I shouldn't have used File as an example, that was confusing. I was trying to explain capabilities and stack walking in an abstract sense but was also using Java as a concrete example. Big mistake.
You're right that java.io.File isn't a capability. It just represents a file path with a few utility methods to list files, and therefore does a stack walk when you try to access the filesystem. A FileChannel is a file capability in the sense I meant above, because it represents an opened file, not a path. There's an access check once, when it's opened, and then the rest of the time there aren't any stack walks.
It's a pity that Ben Murphy didn't write up all his bugs. There are only two listed there. A few patterns cropped up repeatedly in the old sandbox escapes:
1. Accessing internal code you weren't meant to have access to.
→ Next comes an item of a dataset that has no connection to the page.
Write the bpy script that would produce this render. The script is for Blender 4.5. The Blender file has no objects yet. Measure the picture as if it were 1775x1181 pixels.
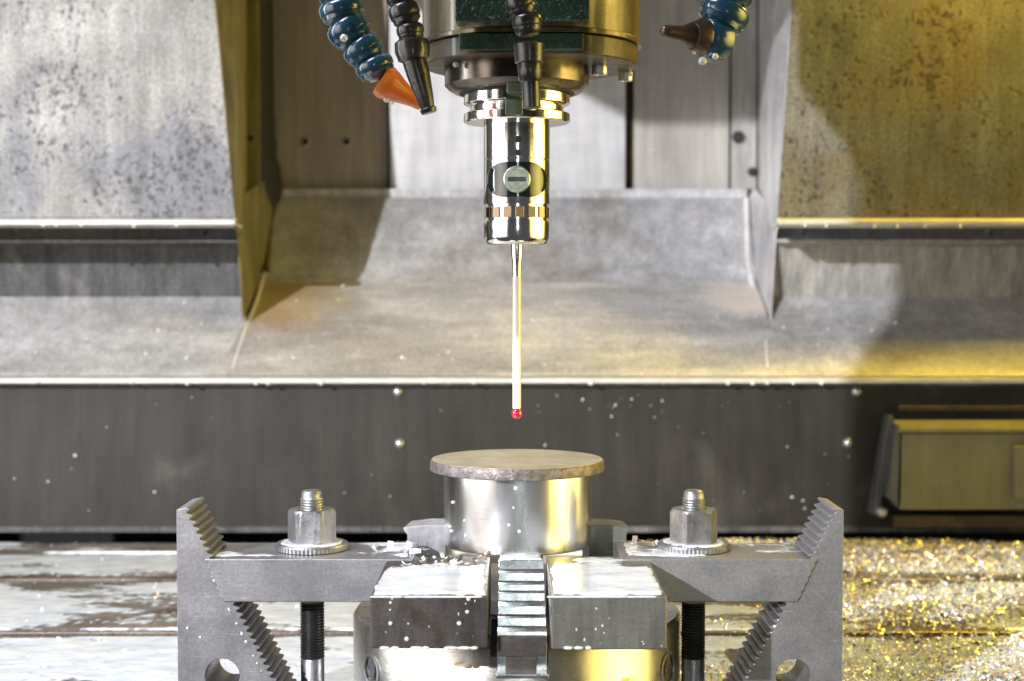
import bpy, bmesh, math, random
import numpy as np
from mathutils import Vector, Matrix, noise
random.seed(7); rng = np.random.default_rng(7)
sc = bpy.context.scene
R = math.radians
MM = 0.001
# ------------------------------------------------------------------ camera
F, HZ, CX, CY = 2600.0, 490.0, 887.5, 590.5       # focal length in photo pixels, horizon row, image centre
PIT = math.atan((CY - HZ) / F)
cam = bpy.data.cameras.new('camera'); cam.sensor_width = 36; cam.lens = 36 * F / 1775
cam.clip_start = 0.01; cam.clip_end = 50
camo = bpy.data.objects.new('camera', cam); sc.collection.objects.link(camo)
camo.location = (0, 0, 0); camo.rotation_euler = (R(90) - PIT, 0, 0); sc.camera = camo
cam.dof.use_dof = True; cam.dof.focus_distance = 0.86; cam.dof.aperture_fstop = cam.lens / 5.4
# ------------------------------------------------------------------ world: dim workshop hall
w = bpy.data.worlds.new('World'); sc.world = w; w.use_nodes = True
bg = w.node_tree.nodes['Background']; bg.inputs[0].default_value = (0.92, 0.93, 1.0, 1); bg.inputs[1].default_value = 0.085
# ------------------------------------------------------------------ lamps
def area(name, loc, target, sx, sy, power, col, shape='RECTANGLE', spread=180):
    l = bpy.data.lights.new(name, 'AREA'); l.shape = shape; l.size = sx * MM; l.size_y = sy * MM
    l.energy = power; l.color = col; l.spread = R(spread)
    o = bpy.data.objects.new(name, l); sc.collection.objects.link(o)
    o.location = Vector(loc) * MM
    o.rotation_euler = (Vector(target) - Vector(loc)).to_track_quat('-Z', 'Y').to_euler()
    return o
area('work_lamp', (-5200, -6500, 2950), (3, 1300, 60), 130, 130, 1450, (0.965, 0.965, 1.0), 'DISK')
area('top_fill_light', (-700, 640, 1250), (0, 960, -200), 560, 560, 5, (0.93, 0.96, 1.0), spread=80)  # added fill from above, brightens the wet tops
area('left_reflection_panel', (-860, 400, 150), (0, 930, 0), 1000, 800, 2.0, (1.0, 0.90, 0.82), spread=75)  # added soft panel, mirrored as the beige band on the chrome
area('left_reflection_strip', (-760, 860, 200), (0, 930, -20), 60, 800, 1.2, (0.9, 0.97, 1.0), spread=110)  # added strip for the bright left streak on the chrome
area('centre_highlight_strip', (120, -1300, 240), (0, 900, 0), 130, 900, .45, (0.86, 1.0, 0.94), spread=60)  # added strip behind the camera for the centre highlight on the chrome
area('yellow_machine_lamp', (560, 1400, 600), (140, 1470, -150), 260, 260, 11., (1.0, 0.70, 0.06))
area('yellow_reflection_panel', (760, 740, 60), (0, 880, -20), 1000, 700, 3.2, (1.0, 0.78, 0.20), spread=75)  # added wide panel for gold reflections and fill on the right
sc.view_settings.view_transform = 'Standard'; sc.view_settings.look = 'None'
sc.view_settings.exposure = 0.0; sc.view_settings.gamma = 1.0
# ------------------------------------------------------------------ geometry helpers (millimetres)
def P(px, py, Y):
    u = (px - CX) / F; v = (CY - py) / F
    y = math.cos(PIT) + math.sin(PIT) * v; z = -math.sin(PIT) + math.cos(PIT) * v
    return Vector((u / y * Y, Y, z / y * Y))
def XX(px, Y): return P(px, 590, Y).x
def ZZ(py, Y): return P(CX, py, Y).z

def thing(name, label, cat, base=(0, 0, 0), group=None):
    o = bpy.data.objects.new(name, None); sc.collection.objects.link(o)
    o.empty_display_size = 0.01
    o.location = Vector(base) * MM; o['label'] = label; o['category'] = cat
    if group: o['group'] = group
    return o
def tag(o, label=None, cat=None, group=None, kind=None):
    if label: o['label'] = label
    if cat: o['category'] = cat
    if group: o['group'] = group
    if kind: o['kind'] = kind
    return o
def finish(name, me, mat, parent=None, smooth=True, bevel=0, seg=2, angle=35):
    """me has vertices in mm of the whole place; becomes an object under its thing"""
    base = Vector((0, 0, 0))
    p = parent
    while p is not None:
        base += p.location; p = p.parent
    if parent is None:
        n = len(me.vertices); co = np.empty(n * 3, dtype=np.float32); me.vertices.foreach_get('co', co)
        co = co.reshape(-1, 3); c = (co.min(0) + co.max(0)) / 2; c[2] = co[:, 2].min()
        own = Vector([float(t) for t in c]) * MM
    else: own = Vector((0, 0, 0))
    me.transform(Matrix.Translation(-base - own) @ Matrix.Scale(MM, 4))
    me.materials.append(mat)
    if smooth:
        me.shade_smooth(); me.set_sharp_from_angle(angle=R(angle))
    o = bpy.data.objects.new(name, me); sc.collection.objects.link(o)
    o.location = own
    if parent is not None: o.parent = parent
    if bevel:
        b = o.modifiers.new('bevel', 'BEVEL'); b.width = bevel * MM; b.segments = seg; b.limit_method = 'ANGLE'; b.angle_limit = R(30)
        b.harden_normals = True
    return o
def from_bm(name, bm, mat, parent=None, **k):
    bmesh.ops.recalc_face_normals(bm, faces=bm.faces)
    me = bpy.data.meshes.new(name); bm.to_mesh(me); bm.free()
    return finish(name, me, mat, parent, **k)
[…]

Often, some sorts of privileged pseudo-reflection API. Fixing this is the goal of Jigsaw.
2. Serialization acting as a back door, allowing the internal private state of classes to be tampered with. Serialization security has been improved with time and they're now working on a feature that will make it harder to screw this up, by allowing serialization to use normal constructors instead of this ad-hoc form of reflection.
3. Overly general frameworks that allowed attackers to construct nearly arbitrary programs out of privileged objects by chaining them together (this crops up in gadget attacks too). There's probably no platform level fix for this, people just have to be aware of the risks when working in sandboxed context.
I don't think a pure capability language is workable, to be honest. At least not at a large scale. In the purest sense you need a god object passed into the start of your program which vends all possible capabilities, and every library would require the user to construct and pass in all resources it needs externally, including things it might possibly need. And that code isn't easily modularised because you can't just use helpers provided by the library itself: that's the very same code you're trying to sandbox. There's no good way to make that usable or extensible. The combination of stack walking and capabilities lets you find the right balance in terms of API design between simplicity of use and sandbox simplicity.